Record excerpts:
▬▬▬▬▬▬▬▬▬▬
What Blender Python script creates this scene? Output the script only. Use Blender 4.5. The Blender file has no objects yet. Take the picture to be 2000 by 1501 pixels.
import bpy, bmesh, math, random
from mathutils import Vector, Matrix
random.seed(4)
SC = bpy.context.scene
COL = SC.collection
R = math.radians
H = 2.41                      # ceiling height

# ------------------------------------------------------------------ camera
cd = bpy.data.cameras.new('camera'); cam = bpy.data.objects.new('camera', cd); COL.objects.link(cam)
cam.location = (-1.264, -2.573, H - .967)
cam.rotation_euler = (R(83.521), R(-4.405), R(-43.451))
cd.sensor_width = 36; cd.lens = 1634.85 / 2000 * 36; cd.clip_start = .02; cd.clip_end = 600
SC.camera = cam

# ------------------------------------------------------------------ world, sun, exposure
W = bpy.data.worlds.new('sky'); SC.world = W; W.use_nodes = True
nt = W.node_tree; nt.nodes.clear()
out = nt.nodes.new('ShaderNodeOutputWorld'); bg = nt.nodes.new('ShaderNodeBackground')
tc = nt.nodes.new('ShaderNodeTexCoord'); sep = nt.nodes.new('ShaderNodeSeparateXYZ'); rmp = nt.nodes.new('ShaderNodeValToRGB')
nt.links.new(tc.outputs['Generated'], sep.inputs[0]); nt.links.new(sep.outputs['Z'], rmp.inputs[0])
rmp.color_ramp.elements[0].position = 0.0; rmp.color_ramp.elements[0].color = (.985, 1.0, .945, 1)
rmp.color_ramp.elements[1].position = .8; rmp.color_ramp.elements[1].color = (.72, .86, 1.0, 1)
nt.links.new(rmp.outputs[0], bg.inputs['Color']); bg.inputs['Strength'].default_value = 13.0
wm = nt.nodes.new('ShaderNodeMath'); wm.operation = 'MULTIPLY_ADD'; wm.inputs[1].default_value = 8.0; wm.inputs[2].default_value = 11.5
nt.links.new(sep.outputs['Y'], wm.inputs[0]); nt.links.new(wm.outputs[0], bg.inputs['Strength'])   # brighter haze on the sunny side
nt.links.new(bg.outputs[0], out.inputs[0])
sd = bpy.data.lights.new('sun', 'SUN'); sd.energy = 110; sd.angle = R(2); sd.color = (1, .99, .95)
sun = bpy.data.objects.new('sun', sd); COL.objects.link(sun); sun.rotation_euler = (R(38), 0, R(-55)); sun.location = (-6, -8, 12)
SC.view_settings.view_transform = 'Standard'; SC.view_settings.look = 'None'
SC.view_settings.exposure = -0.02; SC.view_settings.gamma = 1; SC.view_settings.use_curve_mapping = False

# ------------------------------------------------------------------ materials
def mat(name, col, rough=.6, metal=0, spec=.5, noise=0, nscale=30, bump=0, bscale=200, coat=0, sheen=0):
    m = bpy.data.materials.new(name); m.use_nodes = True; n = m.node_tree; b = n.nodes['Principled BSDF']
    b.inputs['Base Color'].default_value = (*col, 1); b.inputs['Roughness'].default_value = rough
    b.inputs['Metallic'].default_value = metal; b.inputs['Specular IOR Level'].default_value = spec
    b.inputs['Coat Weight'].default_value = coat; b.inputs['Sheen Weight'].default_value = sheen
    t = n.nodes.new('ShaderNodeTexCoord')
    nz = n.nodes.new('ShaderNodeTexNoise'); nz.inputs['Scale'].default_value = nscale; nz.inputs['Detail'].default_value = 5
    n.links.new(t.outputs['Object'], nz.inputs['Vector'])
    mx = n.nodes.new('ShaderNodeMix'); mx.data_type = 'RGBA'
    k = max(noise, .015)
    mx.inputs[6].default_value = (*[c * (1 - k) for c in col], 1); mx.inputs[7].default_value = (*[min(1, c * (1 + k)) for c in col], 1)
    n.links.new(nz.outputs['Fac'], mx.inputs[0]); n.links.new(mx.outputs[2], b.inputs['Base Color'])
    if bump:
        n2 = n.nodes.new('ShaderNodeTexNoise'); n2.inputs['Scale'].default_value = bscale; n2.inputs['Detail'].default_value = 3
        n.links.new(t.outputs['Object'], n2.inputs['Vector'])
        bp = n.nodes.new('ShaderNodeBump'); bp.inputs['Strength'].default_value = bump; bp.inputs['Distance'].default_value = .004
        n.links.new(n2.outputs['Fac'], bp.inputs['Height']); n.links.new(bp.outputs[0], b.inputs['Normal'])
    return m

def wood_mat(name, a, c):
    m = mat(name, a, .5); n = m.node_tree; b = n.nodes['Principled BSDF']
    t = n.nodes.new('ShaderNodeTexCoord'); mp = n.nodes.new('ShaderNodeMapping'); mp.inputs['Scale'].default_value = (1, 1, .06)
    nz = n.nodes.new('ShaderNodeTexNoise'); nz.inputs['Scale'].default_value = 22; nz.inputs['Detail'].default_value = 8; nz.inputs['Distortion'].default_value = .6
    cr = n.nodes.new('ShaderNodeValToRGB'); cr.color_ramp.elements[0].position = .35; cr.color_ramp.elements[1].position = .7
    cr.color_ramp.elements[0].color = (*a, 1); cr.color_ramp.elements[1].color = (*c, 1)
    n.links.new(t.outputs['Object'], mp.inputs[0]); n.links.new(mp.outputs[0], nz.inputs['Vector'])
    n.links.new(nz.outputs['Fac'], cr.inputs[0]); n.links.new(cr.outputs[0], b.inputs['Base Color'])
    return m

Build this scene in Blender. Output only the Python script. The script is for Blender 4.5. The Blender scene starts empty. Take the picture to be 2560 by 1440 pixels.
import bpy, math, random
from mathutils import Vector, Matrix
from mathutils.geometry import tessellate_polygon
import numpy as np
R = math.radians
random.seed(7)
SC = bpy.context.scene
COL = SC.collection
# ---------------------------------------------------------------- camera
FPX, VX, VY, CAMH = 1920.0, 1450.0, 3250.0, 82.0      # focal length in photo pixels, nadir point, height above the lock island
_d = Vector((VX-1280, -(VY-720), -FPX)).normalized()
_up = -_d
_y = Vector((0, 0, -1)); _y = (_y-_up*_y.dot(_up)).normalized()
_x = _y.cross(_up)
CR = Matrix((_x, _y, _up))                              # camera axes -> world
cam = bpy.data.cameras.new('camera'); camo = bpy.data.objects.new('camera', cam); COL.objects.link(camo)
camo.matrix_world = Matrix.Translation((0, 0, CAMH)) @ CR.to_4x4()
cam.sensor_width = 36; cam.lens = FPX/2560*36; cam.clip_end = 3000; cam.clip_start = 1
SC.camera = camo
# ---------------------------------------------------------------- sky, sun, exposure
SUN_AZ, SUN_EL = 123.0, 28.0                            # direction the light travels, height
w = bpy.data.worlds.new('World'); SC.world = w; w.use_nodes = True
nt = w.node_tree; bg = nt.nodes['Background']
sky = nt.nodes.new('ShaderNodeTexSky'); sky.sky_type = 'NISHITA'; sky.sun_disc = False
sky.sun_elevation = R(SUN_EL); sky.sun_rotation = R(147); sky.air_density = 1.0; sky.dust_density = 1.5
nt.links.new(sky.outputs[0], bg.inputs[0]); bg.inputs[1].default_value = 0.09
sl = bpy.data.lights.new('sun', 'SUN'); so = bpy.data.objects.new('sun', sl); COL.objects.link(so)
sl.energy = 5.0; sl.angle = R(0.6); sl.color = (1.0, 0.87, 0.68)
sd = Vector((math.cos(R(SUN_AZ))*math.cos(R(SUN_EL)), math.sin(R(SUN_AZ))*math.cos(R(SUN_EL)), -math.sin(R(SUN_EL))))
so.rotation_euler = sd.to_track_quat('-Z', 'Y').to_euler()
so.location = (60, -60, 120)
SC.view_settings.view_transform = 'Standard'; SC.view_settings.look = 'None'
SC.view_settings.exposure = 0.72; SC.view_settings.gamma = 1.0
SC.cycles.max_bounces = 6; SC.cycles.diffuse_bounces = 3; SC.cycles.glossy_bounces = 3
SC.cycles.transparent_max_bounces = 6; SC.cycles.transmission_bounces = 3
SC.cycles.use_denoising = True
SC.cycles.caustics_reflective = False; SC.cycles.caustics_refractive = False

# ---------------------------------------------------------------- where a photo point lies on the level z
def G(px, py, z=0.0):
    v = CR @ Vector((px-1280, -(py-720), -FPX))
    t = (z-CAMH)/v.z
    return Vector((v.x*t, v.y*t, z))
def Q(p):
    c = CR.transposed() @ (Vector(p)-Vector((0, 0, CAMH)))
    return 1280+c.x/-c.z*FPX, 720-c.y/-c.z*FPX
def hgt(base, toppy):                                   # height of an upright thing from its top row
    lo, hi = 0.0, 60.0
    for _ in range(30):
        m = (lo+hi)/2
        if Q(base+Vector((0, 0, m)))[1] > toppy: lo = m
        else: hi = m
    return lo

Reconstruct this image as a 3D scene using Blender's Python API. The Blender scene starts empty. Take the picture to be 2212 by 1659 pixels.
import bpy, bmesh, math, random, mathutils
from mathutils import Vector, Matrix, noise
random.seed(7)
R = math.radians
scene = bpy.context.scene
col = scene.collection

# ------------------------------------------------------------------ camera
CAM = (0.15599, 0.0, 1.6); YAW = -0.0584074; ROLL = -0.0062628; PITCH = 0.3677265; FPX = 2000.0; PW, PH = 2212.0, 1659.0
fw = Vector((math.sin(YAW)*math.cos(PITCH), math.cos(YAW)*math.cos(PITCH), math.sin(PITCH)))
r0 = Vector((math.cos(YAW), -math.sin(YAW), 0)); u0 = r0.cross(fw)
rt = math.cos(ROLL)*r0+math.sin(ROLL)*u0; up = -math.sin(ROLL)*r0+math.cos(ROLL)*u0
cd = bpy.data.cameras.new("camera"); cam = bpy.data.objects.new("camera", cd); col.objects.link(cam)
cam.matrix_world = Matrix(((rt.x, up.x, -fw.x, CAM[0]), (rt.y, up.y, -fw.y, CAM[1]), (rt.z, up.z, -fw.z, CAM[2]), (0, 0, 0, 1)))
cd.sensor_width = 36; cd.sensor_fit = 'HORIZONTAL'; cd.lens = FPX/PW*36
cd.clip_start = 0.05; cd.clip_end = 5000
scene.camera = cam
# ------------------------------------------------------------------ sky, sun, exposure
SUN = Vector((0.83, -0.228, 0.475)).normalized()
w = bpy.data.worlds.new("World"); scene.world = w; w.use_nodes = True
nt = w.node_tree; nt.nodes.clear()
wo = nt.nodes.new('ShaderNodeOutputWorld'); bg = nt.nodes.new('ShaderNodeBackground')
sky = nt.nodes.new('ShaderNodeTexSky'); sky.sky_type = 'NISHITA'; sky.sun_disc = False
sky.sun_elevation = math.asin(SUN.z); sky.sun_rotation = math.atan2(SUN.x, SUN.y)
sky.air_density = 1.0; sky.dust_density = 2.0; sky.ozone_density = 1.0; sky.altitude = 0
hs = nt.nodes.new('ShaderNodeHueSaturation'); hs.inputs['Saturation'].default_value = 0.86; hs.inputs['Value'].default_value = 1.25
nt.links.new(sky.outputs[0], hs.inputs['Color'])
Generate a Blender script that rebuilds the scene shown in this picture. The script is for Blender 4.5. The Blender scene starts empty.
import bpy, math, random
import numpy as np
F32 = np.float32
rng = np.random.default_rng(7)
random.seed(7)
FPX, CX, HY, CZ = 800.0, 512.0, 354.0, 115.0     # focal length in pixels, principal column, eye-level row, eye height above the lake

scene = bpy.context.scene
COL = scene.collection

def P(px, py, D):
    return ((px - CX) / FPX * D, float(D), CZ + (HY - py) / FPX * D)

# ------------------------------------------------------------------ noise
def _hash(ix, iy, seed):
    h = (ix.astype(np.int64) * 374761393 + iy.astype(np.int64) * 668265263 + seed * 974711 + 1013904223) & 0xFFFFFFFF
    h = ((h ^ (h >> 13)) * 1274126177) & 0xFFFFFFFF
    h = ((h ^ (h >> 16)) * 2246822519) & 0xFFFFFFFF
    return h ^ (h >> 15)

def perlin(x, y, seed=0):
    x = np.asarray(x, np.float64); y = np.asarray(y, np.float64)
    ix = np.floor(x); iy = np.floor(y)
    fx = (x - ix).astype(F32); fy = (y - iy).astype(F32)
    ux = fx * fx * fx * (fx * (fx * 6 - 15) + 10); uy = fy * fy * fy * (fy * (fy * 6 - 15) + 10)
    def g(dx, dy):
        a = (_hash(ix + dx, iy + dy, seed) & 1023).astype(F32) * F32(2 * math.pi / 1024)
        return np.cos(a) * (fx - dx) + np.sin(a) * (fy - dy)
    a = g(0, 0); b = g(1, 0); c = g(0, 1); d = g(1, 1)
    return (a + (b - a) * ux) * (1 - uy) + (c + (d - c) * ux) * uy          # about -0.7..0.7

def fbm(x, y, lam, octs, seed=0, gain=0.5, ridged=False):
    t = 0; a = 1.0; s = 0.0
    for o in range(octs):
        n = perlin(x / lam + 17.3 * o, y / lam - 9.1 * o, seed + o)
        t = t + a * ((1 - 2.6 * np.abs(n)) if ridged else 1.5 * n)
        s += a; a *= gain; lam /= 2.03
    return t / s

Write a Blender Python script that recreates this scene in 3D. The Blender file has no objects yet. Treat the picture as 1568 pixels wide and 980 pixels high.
▬▬▬▬▬▬▬▬▬▬
Look at the material above and copy, word for word, its lines from the first through the one containing "# ceiling height".

What Blender Python script creates this scene? Output the script only. Use Blender 4.5. The Blender file has no objects yet. Take the picture to be 2000 by 1501 pixels.
import bpy, bmesh, math, random
from mathutils import Vector, Matrix
random.seed(4)
SC = bpy.context.scene
COL = SC.collection
R = math.radians
H = 2.41                      # ceiling height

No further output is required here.